[Begin]
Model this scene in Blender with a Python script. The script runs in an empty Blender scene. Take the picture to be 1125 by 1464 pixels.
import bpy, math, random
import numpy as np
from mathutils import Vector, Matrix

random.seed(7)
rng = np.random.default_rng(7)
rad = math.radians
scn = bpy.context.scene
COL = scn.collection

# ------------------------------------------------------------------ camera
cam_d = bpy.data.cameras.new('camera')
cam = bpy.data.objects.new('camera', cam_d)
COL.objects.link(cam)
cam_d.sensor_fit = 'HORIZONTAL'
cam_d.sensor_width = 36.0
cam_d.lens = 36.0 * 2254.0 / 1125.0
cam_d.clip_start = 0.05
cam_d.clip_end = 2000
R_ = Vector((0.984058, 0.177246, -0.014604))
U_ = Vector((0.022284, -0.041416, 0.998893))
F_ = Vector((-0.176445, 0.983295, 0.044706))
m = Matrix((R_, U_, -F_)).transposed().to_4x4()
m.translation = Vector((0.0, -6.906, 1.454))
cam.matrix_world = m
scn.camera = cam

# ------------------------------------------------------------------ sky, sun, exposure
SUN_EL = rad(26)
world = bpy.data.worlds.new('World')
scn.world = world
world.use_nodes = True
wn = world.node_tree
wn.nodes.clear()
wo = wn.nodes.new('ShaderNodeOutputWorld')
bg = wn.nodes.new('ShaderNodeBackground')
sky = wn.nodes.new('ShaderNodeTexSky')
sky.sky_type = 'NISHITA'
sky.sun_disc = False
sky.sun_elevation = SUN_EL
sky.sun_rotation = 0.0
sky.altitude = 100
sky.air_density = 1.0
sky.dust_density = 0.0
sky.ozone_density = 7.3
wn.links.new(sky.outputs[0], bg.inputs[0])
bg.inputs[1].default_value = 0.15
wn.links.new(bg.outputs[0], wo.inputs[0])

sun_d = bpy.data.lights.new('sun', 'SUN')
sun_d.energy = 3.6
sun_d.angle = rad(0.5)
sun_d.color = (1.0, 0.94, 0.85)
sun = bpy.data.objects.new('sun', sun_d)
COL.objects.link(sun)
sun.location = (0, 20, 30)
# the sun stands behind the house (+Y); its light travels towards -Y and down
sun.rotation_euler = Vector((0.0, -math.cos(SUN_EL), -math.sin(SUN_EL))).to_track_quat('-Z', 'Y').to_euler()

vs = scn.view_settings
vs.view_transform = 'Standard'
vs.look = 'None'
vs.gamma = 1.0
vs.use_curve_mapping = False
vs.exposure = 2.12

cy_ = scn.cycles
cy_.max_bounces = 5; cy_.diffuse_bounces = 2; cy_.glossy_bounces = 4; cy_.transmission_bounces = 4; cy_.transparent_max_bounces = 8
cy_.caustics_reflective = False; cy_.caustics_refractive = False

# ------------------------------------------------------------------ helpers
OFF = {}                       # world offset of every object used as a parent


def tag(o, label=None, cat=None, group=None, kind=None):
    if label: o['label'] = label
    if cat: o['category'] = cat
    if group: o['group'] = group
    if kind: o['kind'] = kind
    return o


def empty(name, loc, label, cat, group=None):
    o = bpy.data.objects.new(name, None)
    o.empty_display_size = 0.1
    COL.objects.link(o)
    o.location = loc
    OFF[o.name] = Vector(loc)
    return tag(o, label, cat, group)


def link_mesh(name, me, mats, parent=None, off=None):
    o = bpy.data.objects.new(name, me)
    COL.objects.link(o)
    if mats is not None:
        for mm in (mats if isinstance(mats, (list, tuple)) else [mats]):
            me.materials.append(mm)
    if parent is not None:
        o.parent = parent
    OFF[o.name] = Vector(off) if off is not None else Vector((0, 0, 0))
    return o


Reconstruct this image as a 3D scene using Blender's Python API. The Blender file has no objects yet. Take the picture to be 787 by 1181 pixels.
[End]
TASK STATEMENT — Quote the listing above from its first line to the line with "wn.links.new(bg.outputs[0], wo.inputs[0])", inclusive, and add nothing.

CORRECT RESPONSE —
Model this scene in Blender with a Python script. The script runs in an empty Blender scene. Take the picture to be 1125 by 1464 pixels.
import bpy, math, random
import numpy as np
from mathutils import Vector, Matrix

random.seed(7)
rng = np.random.default_rng(7)
rad = math.radians
scn = bpy.context.scene
COL = scn.collection

# ------------------------------------------------------------------ camera
cam_d = bpy.data.cameras.new('camera')
cam = bpy.data.objects.new('camera', cam_d)
COL.objects.link(cam)
cam_d.sensor_fit = 'HORIZONTAL'
cam_d.sensor_width = 36.0
cam_d.lens = 36.0 * 2254.0 / 1125.0
cam_d.clip_start = 0.05
cam_d.clip_end = 2000
R_ = Vector((0.984058, 0.177246, -0.014604))
U_ = Vector((0.022284, -0.041416, 0.998893))
F_ = Vector((-0.176445, 0.983295, 0.044706))
m = Matrix((R_, U_, -F_)).transposed().to_4x4()
m.translation = Vector((0.0, -6.906, 1.454))
cam.matrix_world = m
scn.camera = cam

# ------------------------------------------------------------------ sky, sun, exposure
SUN_EL = rad(26)
world = bpy.data.worlds.new('World')
scn.world = world
world.use_nodes = True
wn = world.node_tree
wn.nodes.clear()
wo = wn.nodes.new('ShaderNodeOutputWorld')
bg = wn.nodes.new('ShaderNodeBackground')
sky = wn.nodes.new('ShaderNodeTexSky')
sky.sky_type = 'NISHITA'
sky.sun_disc = False
sky.sun_elevation = SUN_EL
sky.sun_rotation = 0.0
sky.altitude = 100
sky.air_density = 1.0
sky.dust_density = 0.0
sky.ozone_density = 7.3
wn.links.new(sky.outputs[0], bg.inputs[0])
bg.inputs[1].default_value = 0.15
wn.links.new(bg.outputs[0], wo.inputs[0])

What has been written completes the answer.